▼▼▼
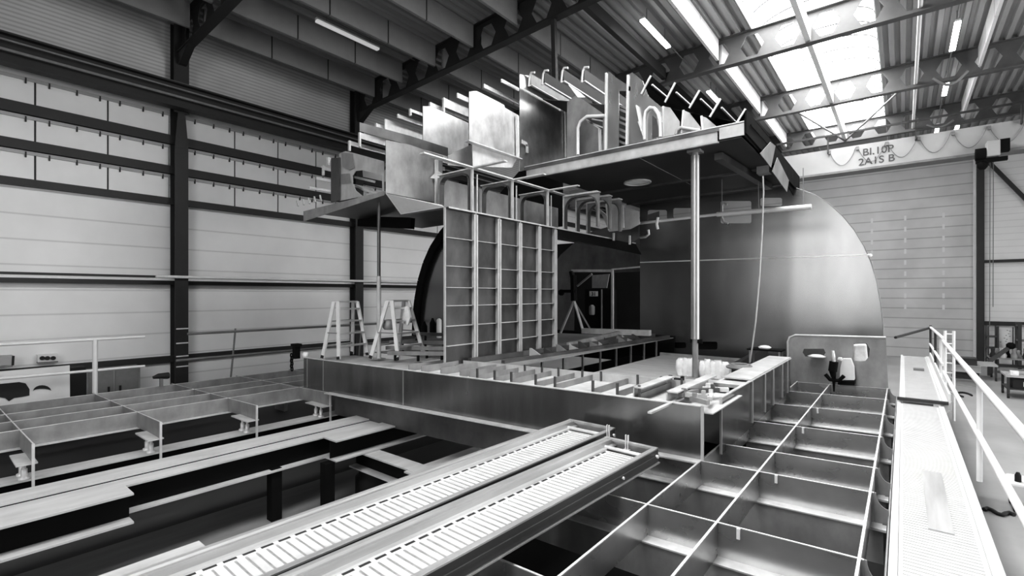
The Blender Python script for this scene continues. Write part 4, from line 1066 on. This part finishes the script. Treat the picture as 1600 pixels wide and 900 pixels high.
tag(obj('brush', MB().box(.2, .4, 15.4, 15.6, -1.85, -1.79), 'grey'), 'dark brush lying on the far walkway section', 'brush')
rx = .62
g = thing('walkway_guardrail', 'white tubular guardrail along the near walkway', 'guardrail', (rx, 7, -1.9))
obj('top_rail', MB().tube([(rx, .6, -.91), (rx, 12.75, -.91)], .032, 12), 'white', g)
obj('middle_rail', MB().tube([(rx, .6, -1.44), (rx, 12.7, -1.50)], .028, 12), 'white', g)
for y in (1.8, 7.2, 12.65):
    s_ = obj('post', MB().tube([(rx + .02, y, -2.0), (rx + .02, y, -.93)], .026, 10), 'white', g)
g = thing('walkway_guardrail', 'guardrail of the far walkway section, with dark end rail', 'guardrail', (rx, 16, -1.85))
obj('top_rail', MB().tube([(rx, 12.8, -.86), (rx + .02, 19.0, -.96)], .032, 10), 'white', g)
obj('middle_rail', MB().tube([(rx, 12.8, -1.38), (rx, 19.0, -1.45)], .028, 10), 'white', g)
obj('end_rail', MB().tube([(rx + .02, 19.0, -.97), (-.15, 16.0, -1.1)], .035, 10), 'beam_grey', g, 'dark end rail')
for y, m in ((13.0, 'white'), (14.0, 'white'), (16.2, 'beam_grey'), (19.0, 'beam_grey')):
    obj('post', MB().tube([(rx + .02, y, -1.95), (rx + .02, y, -.9)], .03, 10), m, g)
tag(obj('toe_board', MB().box(rx - .01, rx + .02, 11.2, 18.9, -1.86, -1.70), 'white'), 'white toe board along the far walkway section', 'toe board')
for y, l in ((2.9, 'nearest the camera'), (8.9, 'before the dark lip'), (14.9, 'under the far section')):
    o = obj('walkway_trestle', MB().box(-.05, .55, y, y + .1, FLOOR, -2.07), 'grey')
    tag(o, f'grey trestle under the white walkway, {l}', 'trestle', 'walkway trestles', 'thing')

# ================================================================== LEFT WALKWAY RAILS
lx = -14.3
g = thing('wall_guardrail', 'grey tubular guardrail before the wall, nearest the camera at left', 'guardrail', (lx, 1, -2))
obj('top_rail', MB().tube([(lx, -2.5, -1.01), (lx, 3.55, -1.01)], .035, 10), 'white', g)
obj('middle_rail', MB().tube([(lx, -2.5, -1.68), (lx, 3.55, -1.72)], .032, 10), 'white', g)
obj('post', MB().tube([(lx, 2.62, -2.5), (lx, 2.62, -1.0)], .05, 10), 'white', g)
g = thing('wall_guardrail', 'grey tubular guardrail before the wall, behind the dark column', 'guardrail', (lx, 8, -2))
obj('top_rail', MB().tube([(lx, 4.45, -1.0), (lx, 14.0, -1.0)], .035, 10), 'grey', g)
obj('middle_rail', MB().tube([(lx, 4.2, -1.66), (lx, 14.0, -1.68)], .035, 10), 'grey', g)
for y in (5.6, 9.6, 13.2): obj('post', MB().tube([(lx - .05, y - .12, -2.5), (lx, y, -.92)], .025, 8), 'grey', g)
o = obj('left_walkway', MB().box(lx - .75, lx - .05, -3, 14.5, -2.56, -2.5), 'wood')
tag(o, 'narrow plank walkway behind the left grillage', 'walkway')
for y, l in ((0, 'nearer'), (7, 'farther')):
    o = obj('walkway_trestle', MB().box(lx - .7, lx - .1, y, y + .1, FLOOR, -2.56), 'grey')
    tag(o, f'grey trestle under the narrow left walkway, {l} of the two', 'trestle', 'left walkway trestles', 'thing')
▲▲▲
| WORK TO DO |
The material above holds pictures; copy everything else in it exactly.

| SOLUTION TO THIS EXERCISE |
The Blender Python script for this scene continues. Write part 4, from line 1066 on. This part finishes the script. Treat the picture as 1600 pixels wide and 900 pixels high.
tag(obj('brush', MB().box(.2, .4, 15.4, 15.6, -1.85, -1.79), 'grey'), 'dark brush lying on the far walkway section', 'brush')
rx = .62
g = thing('walkway_guardrail', 'white tubular guardrail along the near walkway', 'guardrail', (rx, 7, -1.9))
obj('top_rail', MB().tube([(rx, .6, -.91), (rx, 12.75, -.91)], .032, 12), 'white', g)
obj('middle_rail', MB().tube([(rx, .6, -1.44), (rx, 12.7, -1.50)], .028, 12), 'white', g)
for y in (1.8, 7.2, 12.65):
    s_ = obj('post', MB().tube([(rx + .02, y, -2.0), (rx + .02, y, -.93)], .026, 10), 'white', g)
g = thing('walkway_guardrail', 'guardrail of the far walkway section, with dark end rail', 'guardrail', (rx, 16, -1.85))
obj('top_rail', MB().tube([(rx, 12.8, -.86), (rx + .02, 19.0, -.96)], .032, 10), 'white', g)
obj('middle_rail', MB().tube([(rx, 12.8, -1.38), (rx, 19.0, -1.45)], .028, 10), 'white', g)
obj('end_rail', MB().tube([(rx + .02, 19.0, -.97), (-.15, 16.0, -1.1)], .035, 10), 'beam_grey', g, 'dark end rail')
for y, m in ((13.0, 'white'), (14.0, 'white'), (16.2, 'beam_grey'), (19.0, 'beam_grey')):
    obj('post', MB().tube([(rx + .02, y, -1.95), (rx + .02, y, -.9)], .03, 10), m, g)
tag(obj('toe_board', MB().box(rx - .01, rx + .02, 11.2, 18.9, -1.86, -1.70), 'white'), 'white toe board along the far walkway section', 'toe board')
for y, l in ((2.9, 'nearest the camera'), (8.9, 'before the dark lip'), (14.9, 'under the far section')):
    o = obj('walkway_trestle', MB().box(-.05, .55, y, y + .1, FLOOR, -2.07), 'grey')
    tag(o, f'grey trestle under the white walkway, {l}', 'trestle', 'walkway trestles', 'thing')

# ================================================================== LEFT WALKWAY RAILS
lx = -14.3
g = thing('wall_guardrail', 'grey tubular guardrail before the wall, nearest the camera at left', 'guardrail', (lx, 1, -2))
obj('top_rail', MB().tube([(lx, -2.5, -1.01), (lx, 3.55, -1.01)], .035, 10), 'white', g)
obj('middle_rail', MB().tube([(lx, -2.5, -1.68), (lx, 3.55, -1.72)], .032, 10), 'white', g)
obj('post', MB().tube([(lx, 2.62, -2.5), (lx, 2.62, -1.0)], .05, 10), 'white', g)
g = thing('wall_guardrail', 'grey tubular guardrail before the wall, behind the dark column', 'guardrail', (lx, 8, -2))
obj('top_rail', MB().tube([(lx, 4.45, -1.0), (lx, 14.0, -1.0)], .035, 10), 'grey', g)
obj('middle_rail', MB().tube([(lx, 4.2, -1.66), (lx, 14.0, -1.68)], .035, 10), 'grey', g)
for y in (5.6, 9.6, 13.2): obj('post', MB().tube([(lx - .05, y - .12, -2.5), (lx, y, -.92)], .025, 8), 'grey', g)
o = obj('left_walkway', MB().box(lx - .75, lx - .05, -3, 14.5, -2.56, -2.5), 'wood')
tag(o, 'narrow plank walkway behind the left grillage', 'walkway')
for y, l in ((0, 'nearer'), (7, 'farther')):
    o = obj('walkway_trestle', MB().box(lx - .7, lx - .1, y, y + .1, FLOOR, -2.56), 'grey')
    tag(o, f'grey trestle under the narrow left walkway, {l} of the two', 'trestle', 'left walkway trestles', 'thing')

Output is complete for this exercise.